• **TASK BRIEF**
From the listing that follows, extract every line and set it down unaltered.

——

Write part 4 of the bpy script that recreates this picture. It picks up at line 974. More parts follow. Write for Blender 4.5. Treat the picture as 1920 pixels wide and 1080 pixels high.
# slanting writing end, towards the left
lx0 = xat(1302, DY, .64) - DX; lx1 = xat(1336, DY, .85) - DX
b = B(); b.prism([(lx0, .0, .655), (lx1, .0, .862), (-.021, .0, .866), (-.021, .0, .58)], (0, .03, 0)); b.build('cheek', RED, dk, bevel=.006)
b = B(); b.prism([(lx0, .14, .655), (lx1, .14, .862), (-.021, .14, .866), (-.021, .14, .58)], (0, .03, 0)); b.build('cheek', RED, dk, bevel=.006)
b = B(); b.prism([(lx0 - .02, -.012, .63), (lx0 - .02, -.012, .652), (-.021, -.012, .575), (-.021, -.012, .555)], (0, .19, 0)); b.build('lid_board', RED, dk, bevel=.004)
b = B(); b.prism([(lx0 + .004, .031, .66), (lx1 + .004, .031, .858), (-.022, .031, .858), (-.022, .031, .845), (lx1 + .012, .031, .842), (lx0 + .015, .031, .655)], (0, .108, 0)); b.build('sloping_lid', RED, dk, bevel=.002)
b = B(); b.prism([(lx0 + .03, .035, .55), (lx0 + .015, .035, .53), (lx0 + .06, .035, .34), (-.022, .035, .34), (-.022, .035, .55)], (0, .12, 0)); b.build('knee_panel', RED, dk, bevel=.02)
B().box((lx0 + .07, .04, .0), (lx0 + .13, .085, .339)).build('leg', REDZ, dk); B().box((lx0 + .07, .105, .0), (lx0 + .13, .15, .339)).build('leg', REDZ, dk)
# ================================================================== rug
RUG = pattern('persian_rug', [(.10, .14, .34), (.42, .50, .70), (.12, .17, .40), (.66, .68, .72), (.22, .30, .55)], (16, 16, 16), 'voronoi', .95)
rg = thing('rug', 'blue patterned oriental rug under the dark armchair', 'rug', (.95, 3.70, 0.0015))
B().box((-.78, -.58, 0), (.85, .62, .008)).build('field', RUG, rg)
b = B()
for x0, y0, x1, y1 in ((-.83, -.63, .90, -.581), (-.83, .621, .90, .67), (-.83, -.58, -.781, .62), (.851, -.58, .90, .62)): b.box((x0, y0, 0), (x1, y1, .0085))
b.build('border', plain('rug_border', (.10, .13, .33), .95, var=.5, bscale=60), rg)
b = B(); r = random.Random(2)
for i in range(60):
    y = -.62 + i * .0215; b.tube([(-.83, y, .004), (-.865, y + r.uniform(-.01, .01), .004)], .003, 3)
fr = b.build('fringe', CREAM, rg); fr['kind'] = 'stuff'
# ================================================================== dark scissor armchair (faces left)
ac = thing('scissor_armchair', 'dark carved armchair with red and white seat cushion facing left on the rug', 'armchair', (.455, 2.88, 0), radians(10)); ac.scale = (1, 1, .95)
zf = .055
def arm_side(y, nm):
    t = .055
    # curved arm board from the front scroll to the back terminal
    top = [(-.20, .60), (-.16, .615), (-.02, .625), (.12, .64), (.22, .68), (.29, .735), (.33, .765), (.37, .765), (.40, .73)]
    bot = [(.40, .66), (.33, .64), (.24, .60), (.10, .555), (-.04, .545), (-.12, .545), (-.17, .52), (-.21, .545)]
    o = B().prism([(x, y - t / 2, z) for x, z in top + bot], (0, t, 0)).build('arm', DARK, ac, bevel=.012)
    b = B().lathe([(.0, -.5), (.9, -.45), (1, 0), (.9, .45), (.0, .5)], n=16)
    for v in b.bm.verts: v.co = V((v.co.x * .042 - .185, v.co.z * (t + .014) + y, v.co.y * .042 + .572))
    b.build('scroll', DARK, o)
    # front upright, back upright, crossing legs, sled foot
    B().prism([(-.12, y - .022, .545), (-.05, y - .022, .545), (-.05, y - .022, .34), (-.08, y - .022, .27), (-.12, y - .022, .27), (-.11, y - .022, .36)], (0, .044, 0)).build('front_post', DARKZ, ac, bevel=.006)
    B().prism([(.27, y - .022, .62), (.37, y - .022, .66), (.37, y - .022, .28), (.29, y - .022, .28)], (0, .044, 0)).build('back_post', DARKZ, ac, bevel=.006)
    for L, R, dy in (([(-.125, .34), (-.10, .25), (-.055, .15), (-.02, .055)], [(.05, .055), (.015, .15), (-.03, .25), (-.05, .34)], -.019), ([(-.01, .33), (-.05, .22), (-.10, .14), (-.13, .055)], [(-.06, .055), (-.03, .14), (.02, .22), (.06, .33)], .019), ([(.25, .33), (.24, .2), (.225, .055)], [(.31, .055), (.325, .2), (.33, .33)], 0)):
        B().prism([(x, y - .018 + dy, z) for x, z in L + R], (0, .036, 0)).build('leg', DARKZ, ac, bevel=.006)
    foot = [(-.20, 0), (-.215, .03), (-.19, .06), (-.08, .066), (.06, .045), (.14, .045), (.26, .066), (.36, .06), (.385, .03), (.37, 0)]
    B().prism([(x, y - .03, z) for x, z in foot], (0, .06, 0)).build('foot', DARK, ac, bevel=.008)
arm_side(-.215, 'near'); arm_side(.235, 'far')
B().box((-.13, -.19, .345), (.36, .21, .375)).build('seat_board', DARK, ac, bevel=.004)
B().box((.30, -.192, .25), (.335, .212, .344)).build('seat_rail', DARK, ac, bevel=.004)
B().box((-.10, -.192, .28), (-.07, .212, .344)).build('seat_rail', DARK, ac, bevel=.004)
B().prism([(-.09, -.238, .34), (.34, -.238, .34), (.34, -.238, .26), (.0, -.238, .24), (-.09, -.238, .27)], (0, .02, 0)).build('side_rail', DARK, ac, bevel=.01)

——

• **WRITTEN SOLUTION**
Write part 4 of the bpy script that recreates this picture. It picks up at line 974. More parts follow. Write for Blender 4.5. Treat the picture as 1920 pixels wide and 1080 pixels high.
# slanting writing end, towards the left
lx0 = xat(1302, DY, .64) - DX; lx1 = xat(1336, DY, .85) - DX
b = B(); b.prism([(lx0, .0, .655), (lx1, .0, .862), (-.021, .0, .866), (-.021, .0, .58)], (0, .03, 0)); b.build('cheek', RED, dk, bevel=.006)
b = B(); b.prism([(lx0, .14, .655), (lx1, .14, .862), (-.021, .14, .866), (-.021, .14, .58)], (0, .03, 0)); b.build('cheek', RED, dk, bevel=.006)
b = B(); b.prism([(lx0 - .02, -.012, .63), (lx0 - .02, -.012, .652), (-.021, -.012, .575), (-.021, -.012, .555)], (0, .19, 0)); b.build('lid_board', RED, dk, bevel=.004)
b = B(); b.prism([(lx0 + .004, .031, .66), (lx1 + .004, .031, .858), (-.022, .031, .858), (-.022, .031, .845), (lx1 + .012, .031, .842), (lx0 + .015, .031, .655)], (0, .108, 0)); b.build('sloping_lid', RED, dk, bevel=.002)
b = B(); b.prism([(lx0 + .03, .035, .55), (lx0 + .015, .035, .53), (lx0 + .06, .035, .34), (-.022, .035, .34), (-.022, .035, .55)], (0, .12, 0)); b.build('knee_panel', RED, dk, bevel=.02)
B().box((lx0 + .07, .04, .0), (lx0 + .13, .085, .339)).build('leg', REDZ, dk); B().box((lx0 + .07, .105, .0), (lx0 + .13, .15, .339)).build('leg', REDZ, dk)
# ================================================================== rug
RUG = pattern('persian_rug', [(.10, .14, .34), (.42, .50, .70), (.12, .17, .40), (.66, .68, .72), (.22, .30, .55)], (16, 16, 16), 'voronoi', .95)
rg = thing('rug', 'blue patterned oriental rug under the dark armchair', 'rug', (.95, 3.70, 0.0015))
B().box((-.78, -.58, 0), (.85, .62, .008)).build('field', RUG, rg)
b = B()
for x0, y0, x1, y1 in ((-.83, -.63, .90, -.581), (-.83, .621, .90, .67), (-.83, -.58, -.781, .62), (.851, -.58, .90, .62)): b.box((x0, y0, 0), (x1, y1, .0085))
b.build('border', plain('rug_border', (.10, .13, .33), .95, var=.5, bscale=60), rg)
b = B(); r = random.Random(2)
for i in range(60):
    y = -.62 + i * .0215; b.tube([(-.83, y, .004), (-.865, y + r.uniform(-.01, .01), .004)], .003, 3)
fr = b.build('fringe', CREAM, rg); fr['kind'] = 'stuff'
# ================================================================== dark scissor armchair (faces left)
ac = thing('scissor_armchair', 'dark carved armchair with red and white seat cushion facing left on the rug', 'armchair', (.455, 2.88, 0), radians(10)); ac.scale = (1, 1, .95)
zf = .055
def arm_side(y, nm):
    t = .055
    # curved arm board from the front scroll to the back terminal
    top = [(-.20, .60), (-.16, .615), (-.02, .625), (.12, .64), (.22, .68), (.29, .735), (.33, .765), (.37, .765), (.40, .73)]
    bot = [(.40, .66), (.33, .64), (.24, .60), (.10, .555), (-.04, .545), (-.12, .545), (-.17, .52), (-.21, .545)]
    o = B().prism([(x, y - t / 2, z) for x, z in top + bot], (0, t, 0)).build('arm', DARK, ac, bevel=.012)
    b = B().lathe([(.0, -.5), (.9, -.45), (1, 0), (.9, .45), (.0, .5)], n=16)
    for v in b.bm.verts: v.co = V((v.co.x * .042 - .185, v.co.z * (t + .014) + y, v.co.y * .042 + .572))
    b.build('scroll', DARK, o)
    # front upright, back upright, crossing legs, sled foot
    B().prism([(-.12, y - .022, .545), (-.05, y - .022, .545), (-.05, y - .022, .34), (-.08, y - .022, .27), (-.12, y - .022, .27), (-.11, y - .022, .36)], (0, .044, 0)).build('front_post', DARKZ, ac, bevel=.006)
    B().prism([(.27, y - .022, .62), (.37, y - .022, .66), (.37, y - .022, .28), (.29, y - .022, .28)], (0, .044, 0)).build('back_post', DARKZ, ac, bevel=.006)
    for L, R, dy in (([(-.125, .34), (-.10, .25), (-.055, .15), (-.02, .055)], [(.05, .055), (.015, .15), (-.03, .25), (-.05, .34)], -.019), ([(-.01, .33), (-.05, .22), (-.10, .14), (-.13, .055)], [(-.06, .055), (-.03, .14), (.02, .22), (.06, .33)], .019), ([(.25, .33), (.24, .2), (.225, .055)], [(.31, .055), (.325, .2), (.33, .33)], 0)):
        B().prism([(x, y - .018 + dy, z) for x, z in L + R], (0, .036, 0)).build('leg', DARKZ, ac, bevel=.006)
    foot = [(-.20, 0), (-.215, .03), (-.19, .06), (-.08, .066), (.06, .045), (.14, .045), (.26, .066), (.36, .06), (.385, .03), (.37, 0)]
    B().prism([(x, y - .03, z) for x, z in foot], (0, .06, 0)).build('foot', DARK, ac, bevel=.008)
arm_side(-.215, 'near'); arm_side(.235, 'far')
B().box((-.13, -.19, .345), (.36, .21, .375)).build('seat_board', DARK, ac, bevel=.004)
B().box((.30, -.192, .25), (.335, .212, .344)).build('seat_rail', DARK, ac, bevel=.004)
B().box((-.10, -.192, .28), (-.07, .212, .344)).build('seat_rail', DARK, ac, bevel=.004)
B().prism([(-.09, -.238, .34), (.34, -.238, .34), (.34, -.238, .26), (.0, -.238, .24), (-.09, -.238, .27)], (0, .02, 0)).build('side_rail', DARK, ac, bevel=.01)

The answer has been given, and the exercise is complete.